Glossary: Key Forex & CFD Trading Terms

Understanding fundamental terms is crucial for managing risk and making informed decisions in Forex and CFD trading. Here’s a concise guide to the most important concepts.


Leverage

Leverage allows you to open larger positions by depositing a smaller amount of capital. For example, with 1:400 leverage, €25 controls a €10,000 position. While this can accelerate profits, it also increases the risk of significant losses. At Gold Stait Brokerage, our CFDs feature fixed leverage based on the asset class.

Margin

Margin is the minimum capital required to open and maintain a position. With us, the required margin is the investment amount you select before opening a trade. Maintaining this margin is essential to avoid automatic position closure.

Margin Call

A margin call occurs when your account balance falls below the maintenance margin. Although we do not issue traditional margin calls, your position will automatically close when your stop loss is triggered.

Is Leveraged Trading Risky?

Yes — leverage magnifies both gains and losses. While your initial margin is small, profits and losses are calculated on the full position size (Invested Amount × Leverage), making risk management critical.

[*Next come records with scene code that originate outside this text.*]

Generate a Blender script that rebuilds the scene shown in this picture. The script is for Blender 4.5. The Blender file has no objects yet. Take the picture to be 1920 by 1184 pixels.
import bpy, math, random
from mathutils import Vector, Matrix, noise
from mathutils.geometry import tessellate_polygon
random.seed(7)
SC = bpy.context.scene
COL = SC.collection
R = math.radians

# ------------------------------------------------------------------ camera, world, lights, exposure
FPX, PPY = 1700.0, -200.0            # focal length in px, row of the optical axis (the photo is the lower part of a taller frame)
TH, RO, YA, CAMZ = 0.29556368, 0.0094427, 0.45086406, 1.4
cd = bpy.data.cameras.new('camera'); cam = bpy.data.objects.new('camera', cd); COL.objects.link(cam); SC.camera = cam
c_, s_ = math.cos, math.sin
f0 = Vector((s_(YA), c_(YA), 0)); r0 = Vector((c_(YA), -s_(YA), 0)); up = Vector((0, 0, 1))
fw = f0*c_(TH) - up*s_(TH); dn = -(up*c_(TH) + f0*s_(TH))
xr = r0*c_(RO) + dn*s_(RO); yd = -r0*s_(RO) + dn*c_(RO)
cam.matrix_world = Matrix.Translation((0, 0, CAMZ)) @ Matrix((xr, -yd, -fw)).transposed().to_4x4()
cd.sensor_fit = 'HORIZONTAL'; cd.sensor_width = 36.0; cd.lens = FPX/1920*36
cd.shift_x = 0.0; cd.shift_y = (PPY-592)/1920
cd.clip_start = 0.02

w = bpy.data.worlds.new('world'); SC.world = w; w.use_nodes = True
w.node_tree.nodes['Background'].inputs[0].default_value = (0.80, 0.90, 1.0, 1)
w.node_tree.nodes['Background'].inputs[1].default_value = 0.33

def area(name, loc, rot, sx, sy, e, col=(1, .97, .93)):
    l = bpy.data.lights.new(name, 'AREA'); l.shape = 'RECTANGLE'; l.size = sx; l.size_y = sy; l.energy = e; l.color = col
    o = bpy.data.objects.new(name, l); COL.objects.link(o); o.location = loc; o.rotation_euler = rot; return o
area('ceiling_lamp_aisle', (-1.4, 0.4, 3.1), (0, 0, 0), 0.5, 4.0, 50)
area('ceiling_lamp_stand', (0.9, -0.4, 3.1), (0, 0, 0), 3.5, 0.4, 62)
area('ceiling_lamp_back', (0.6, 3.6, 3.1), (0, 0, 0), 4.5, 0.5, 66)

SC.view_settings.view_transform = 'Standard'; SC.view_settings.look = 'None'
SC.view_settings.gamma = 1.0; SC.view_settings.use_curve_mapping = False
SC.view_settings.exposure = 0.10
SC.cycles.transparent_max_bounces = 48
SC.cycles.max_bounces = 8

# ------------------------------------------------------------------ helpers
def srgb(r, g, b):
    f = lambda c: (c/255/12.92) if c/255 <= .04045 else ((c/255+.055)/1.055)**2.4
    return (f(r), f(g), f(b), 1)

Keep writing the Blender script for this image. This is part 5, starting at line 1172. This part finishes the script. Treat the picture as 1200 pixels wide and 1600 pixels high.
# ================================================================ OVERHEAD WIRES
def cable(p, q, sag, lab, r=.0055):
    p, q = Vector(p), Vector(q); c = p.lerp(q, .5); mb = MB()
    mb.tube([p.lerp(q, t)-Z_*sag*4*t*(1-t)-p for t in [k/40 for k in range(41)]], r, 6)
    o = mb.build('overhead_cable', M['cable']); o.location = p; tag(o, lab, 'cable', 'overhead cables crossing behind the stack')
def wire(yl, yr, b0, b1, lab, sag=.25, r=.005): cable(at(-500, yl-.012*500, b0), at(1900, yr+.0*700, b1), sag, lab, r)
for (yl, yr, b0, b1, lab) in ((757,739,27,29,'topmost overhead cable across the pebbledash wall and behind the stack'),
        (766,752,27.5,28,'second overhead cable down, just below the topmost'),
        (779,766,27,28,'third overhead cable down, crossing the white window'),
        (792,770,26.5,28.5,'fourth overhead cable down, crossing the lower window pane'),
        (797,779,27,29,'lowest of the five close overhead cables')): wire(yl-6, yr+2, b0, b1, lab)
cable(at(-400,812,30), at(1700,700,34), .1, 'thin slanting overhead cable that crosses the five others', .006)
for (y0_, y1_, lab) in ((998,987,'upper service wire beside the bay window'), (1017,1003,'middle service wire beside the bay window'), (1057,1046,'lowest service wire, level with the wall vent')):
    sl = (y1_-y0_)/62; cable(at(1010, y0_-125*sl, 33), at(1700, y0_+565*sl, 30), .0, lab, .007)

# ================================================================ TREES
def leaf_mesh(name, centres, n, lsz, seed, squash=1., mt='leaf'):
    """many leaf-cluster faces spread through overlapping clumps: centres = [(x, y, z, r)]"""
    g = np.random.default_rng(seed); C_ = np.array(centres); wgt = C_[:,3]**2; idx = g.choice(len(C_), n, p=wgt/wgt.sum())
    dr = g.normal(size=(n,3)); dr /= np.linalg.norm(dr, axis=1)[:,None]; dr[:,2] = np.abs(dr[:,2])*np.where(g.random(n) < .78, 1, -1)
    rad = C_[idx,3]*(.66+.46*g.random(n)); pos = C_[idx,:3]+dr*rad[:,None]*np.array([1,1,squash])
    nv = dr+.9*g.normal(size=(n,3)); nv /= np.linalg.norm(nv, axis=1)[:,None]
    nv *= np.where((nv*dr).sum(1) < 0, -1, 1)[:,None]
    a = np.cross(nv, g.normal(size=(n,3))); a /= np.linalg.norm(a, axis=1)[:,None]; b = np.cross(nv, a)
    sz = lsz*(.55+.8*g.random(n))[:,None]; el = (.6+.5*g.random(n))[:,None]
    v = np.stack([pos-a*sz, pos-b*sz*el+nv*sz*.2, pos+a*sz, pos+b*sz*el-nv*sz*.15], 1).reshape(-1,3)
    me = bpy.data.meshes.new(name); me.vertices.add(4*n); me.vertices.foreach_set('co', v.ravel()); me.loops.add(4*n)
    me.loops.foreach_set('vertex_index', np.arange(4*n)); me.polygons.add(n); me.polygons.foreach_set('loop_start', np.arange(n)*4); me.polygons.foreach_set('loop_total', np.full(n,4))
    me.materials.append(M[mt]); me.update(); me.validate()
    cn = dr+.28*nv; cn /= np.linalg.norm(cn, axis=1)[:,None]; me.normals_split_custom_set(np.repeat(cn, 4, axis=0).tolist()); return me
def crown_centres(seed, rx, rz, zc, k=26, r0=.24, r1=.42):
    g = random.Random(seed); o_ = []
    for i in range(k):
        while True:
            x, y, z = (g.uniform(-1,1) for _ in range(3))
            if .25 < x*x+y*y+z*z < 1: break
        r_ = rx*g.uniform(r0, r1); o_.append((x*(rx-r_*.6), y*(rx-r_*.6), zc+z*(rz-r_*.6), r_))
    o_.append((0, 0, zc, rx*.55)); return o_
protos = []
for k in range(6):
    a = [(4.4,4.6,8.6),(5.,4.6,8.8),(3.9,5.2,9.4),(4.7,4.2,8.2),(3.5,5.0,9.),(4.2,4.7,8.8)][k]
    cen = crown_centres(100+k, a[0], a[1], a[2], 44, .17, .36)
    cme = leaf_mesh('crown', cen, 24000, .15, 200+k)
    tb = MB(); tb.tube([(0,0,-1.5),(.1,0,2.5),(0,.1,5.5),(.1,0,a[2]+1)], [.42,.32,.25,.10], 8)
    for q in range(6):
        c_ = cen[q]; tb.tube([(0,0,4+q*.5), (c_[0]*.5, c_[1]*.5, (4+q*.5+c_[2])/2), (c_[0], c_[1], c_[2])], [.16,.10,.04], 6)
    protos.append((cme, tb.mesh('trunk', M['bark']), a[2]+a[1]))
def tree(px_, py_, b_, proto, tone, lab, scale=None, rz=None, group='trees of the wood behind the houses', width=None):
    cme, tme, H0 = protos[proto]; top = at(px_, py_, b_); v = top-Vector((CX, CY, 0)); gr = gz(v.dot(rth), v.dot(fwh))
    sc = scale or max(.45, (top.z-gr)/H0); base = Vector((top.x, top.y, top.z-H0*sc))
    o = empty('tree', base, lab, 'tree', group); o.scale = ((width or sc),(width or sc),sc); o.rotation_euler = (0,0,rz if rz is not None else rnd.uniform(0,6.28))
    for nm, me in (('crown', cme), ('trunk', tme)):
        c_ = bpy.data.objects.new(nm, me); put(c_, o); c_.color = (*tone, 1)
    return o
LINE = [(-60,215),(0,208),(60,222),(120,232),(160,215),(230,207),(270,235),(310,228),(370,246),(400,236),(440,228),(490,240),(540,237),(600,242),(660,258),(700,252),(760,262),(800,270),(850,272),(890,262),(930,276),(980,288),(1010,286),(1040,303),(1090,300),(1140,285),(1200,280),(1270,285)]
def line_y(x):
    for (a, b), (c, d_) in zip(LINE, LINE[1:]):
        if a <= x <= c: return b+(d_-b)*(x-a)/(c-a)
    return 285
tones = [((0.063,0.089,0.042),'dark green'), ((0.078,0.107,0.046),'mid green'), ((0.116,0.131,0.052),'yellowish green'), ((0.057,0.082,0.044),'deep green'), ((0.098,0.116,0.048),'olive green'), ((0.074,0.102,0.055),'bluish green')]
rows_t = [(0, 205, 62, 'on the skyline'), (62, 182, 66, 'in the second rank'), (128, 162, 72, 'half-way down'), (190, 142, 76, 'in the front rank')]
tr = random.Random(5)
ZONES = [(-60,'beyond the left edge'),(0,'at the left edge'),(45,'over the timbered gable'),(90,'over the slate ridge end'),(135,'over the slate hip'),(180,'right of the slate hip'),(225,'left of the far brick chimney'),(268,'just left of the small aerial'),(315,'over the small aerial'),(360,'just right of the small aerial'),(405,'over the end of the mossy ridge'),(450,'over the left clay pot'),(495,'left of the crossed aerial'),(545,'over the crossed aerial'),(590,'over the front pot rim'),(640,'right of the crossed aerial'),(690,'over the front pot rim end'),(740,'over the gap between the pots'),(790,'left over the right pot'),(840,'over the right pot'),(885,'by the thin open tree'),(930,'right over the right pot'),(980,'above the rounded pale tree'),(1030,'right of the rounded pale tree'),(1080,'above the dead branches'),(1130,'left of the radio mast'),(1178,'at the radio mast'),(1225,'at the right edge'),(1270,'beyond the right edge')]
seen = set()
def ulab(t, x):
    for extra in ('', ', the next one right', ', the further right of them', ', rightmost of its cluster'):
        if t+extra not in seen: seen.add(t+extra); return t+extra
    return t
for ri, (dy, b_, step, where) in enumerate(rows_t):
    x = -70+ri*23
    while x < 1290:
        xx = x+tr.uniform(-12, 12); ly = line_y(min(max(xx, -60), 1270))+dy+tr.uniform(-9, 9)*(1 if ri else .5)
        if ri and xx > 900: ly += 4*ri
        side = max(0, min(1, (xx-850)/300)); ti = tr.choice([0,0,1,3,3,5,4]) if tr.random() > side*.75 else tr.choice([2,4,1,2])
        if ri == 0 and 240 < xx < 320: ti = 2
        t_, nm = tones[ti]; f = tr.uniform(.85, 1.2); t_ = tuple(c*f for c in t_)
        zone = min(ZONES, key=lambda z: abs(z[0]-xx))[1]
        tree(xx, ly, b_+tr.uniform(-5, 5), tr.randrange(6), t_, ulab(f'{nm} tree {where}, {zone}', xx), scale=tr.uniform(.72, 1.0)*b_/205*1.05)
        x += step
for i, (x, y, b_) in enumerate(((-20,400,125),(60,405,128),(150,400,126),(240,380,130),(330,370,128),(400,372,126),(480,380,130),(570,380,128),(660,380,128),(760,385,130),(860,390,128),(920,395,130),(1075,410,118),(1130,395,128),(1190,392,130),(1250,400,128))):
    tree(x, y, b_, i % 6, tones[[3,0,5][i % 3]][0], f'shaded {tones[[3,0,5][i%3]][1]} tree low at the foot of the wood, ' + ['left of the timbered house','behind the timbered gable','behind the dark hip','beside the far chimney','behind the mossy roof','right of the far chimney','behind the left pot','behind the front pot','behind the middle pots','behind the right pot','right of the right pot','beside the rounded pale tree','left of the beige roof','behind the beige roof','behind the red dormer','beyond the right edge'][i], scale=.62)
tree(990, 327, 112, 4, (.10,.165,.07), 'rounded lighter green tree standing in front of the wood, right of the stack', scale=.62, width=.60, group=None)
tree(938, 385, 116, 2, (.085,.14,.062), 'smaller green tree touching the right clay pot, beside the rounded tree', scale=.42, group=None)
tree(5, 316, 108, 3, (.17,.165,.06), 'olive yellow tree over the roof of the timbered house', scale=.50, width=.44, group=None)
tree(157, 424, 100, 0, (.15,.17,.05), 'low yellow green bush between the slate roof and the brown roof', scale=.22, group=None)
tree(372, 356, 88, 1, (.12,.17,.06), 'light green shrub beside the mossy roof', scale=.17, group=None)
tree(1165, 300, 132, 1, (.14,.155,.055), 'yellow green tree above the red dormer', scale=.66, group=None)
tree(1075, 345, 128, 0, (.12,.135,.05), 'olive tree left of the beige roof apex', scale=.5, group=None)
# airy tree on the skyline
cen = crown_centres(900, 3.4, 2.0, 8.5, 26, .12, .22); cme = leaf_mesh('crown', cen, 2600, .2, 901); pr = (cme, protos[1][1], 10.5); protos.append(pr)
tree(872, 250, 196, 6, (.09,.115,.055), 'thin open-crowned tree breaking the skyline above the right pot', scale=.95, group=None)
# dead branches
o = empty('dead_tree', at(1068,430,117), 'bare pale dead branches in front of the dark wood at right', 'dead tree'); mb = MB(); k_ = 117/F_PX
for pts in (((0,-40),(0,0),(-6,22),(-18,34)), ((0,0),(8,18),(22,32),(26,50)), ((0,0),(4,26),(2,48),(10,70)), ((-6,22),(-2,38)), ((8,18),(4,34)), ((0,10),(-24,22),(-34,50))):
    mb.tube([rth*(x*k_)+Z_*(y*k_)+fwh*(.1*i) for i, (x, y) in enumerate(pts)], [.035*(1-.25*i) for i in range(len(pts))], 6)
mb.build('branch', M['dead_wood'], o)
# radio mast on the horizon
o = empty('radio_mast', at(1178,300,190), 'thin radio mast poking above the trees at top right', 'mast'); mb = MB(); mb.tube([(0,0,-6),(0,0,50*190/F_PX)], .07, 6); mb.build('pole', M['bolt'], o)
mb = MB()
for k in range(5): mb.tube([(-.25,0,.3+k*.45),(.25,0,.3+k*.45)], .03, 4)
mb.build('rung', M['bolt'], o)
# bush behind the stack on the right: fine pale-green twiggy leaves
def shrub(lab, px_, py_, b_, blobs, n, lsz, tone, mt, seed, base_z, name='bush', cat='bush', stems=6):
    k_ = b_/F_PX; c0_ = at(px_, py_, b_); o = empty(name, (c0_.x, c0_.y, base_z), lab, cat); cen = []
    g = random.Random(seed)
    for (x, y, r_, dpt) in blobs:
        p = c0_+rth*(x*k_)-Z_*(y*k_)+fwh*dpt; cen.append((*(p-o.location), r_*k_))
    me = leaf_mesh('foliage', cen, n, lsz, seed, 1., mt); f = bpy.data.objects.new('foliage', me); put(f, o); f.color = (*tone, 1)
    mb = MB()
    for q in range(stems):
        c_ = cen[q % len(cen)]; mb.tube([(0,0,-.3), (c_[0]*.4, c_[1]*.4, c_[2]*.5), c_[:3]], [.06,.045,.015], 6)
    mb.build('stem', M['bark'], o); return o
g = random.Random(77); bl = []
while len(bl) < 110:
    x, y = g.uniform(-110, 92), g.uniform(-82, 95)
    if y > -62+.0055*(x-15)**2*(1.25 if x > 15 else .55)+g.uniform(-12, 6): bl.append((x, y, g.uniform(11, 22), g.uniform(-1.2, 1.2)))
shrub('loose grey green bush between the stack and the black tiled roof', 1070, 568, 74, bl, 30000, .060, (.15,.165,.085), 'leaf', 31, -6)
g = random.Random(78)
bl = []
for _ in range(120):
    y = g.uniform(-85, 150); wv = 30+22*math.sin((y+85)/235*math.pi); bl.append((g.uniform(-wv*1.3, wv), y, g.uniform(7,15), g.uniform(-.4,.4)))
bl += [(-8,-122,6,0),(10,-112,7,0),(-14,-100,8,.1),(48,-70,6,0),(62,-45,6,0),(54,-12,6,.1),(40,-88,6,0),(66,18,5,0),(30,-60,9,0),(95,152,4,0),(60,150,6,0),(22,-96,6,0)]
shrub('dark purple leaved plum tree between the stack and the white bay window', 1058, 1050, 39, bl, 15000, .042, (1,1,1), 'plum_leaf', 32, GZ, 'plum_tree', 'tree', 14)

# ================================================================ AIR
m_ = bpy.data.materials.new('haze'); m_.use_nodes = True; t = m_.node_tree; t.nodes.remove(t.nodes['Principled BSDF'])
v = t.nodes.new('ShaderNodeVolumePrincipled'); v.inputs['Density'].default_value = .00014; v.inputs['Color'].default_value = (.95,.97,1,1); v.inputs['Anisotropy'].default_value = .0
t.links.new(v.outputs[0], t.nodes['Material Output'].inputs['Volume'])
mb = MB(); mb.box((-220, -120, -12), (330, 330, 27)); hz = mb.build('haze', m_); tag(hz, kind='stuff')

Profit & Loss (P&L) Calculation

Pip Value Formulas:

  • Forex (non-JPY): (Invested Amount × Leverage) / Open Price / 10,000
  • Forex (JPY quoted): (Invested Amount × Leverage) / Open Price / 10,000
  • Equities & Commodities: (Invested Amount × Leverage) / Open Price / 100

📌 The pip value is shown in your account's base currency.

P&L Formula:
(Pip Movement × Pip Value) – Swap Charges

Pending Orders

Use pending orders to automate trade entries:

  • Buy Limit: Buy at a lower price than current market value.
  • Sell Limit: Sell at a higher price than current market value.

⚠️ There may be minimum distance requirements from the current market price.

Take Profit

This is an automatic exit point at a profitable level. You can set or adjust it before or during the trade.
📌 Always check platform restrictions on the distance between the open price and take profit.

Example:
SELL EUR/USD at 1.1208 with €100 investment → Pip Value = €3.5688
Take Profit at 1.1180 = ~€100 profit
Take Profit at 1.1100 = ~€385.40 profit

Stop Loss

A stop loss automatically closes a losing trade at a pre-set level. Changing the stop loss affects your margin requirement, but not your pip value.

Example:
SELL EUR/USD at 1.1208 with €100 investment → Pip Value = €3.5688
Stop Loss at 1.1236 = ~€100 loss
Stop Loss at 1.1250 = ~€150 loss → Margin increases to €150

Manual Close

You can manually close any open position at any time by clicking the “Close” button next to your open trade in the platform dashboard.

Trading Costs
  • Spread: The difference between bid and ask price. This is your entry cost.
    Cost = Spread × Pip Value
  • Swap: Overnight interest charged on open positions held past market close.
    Swap Formula: Invested Amount × Leverage × Swap Rate / 365

Tip: Make sure you fully understand each term before entering a trade. Informed decisions are the foundation of risk management and trading success.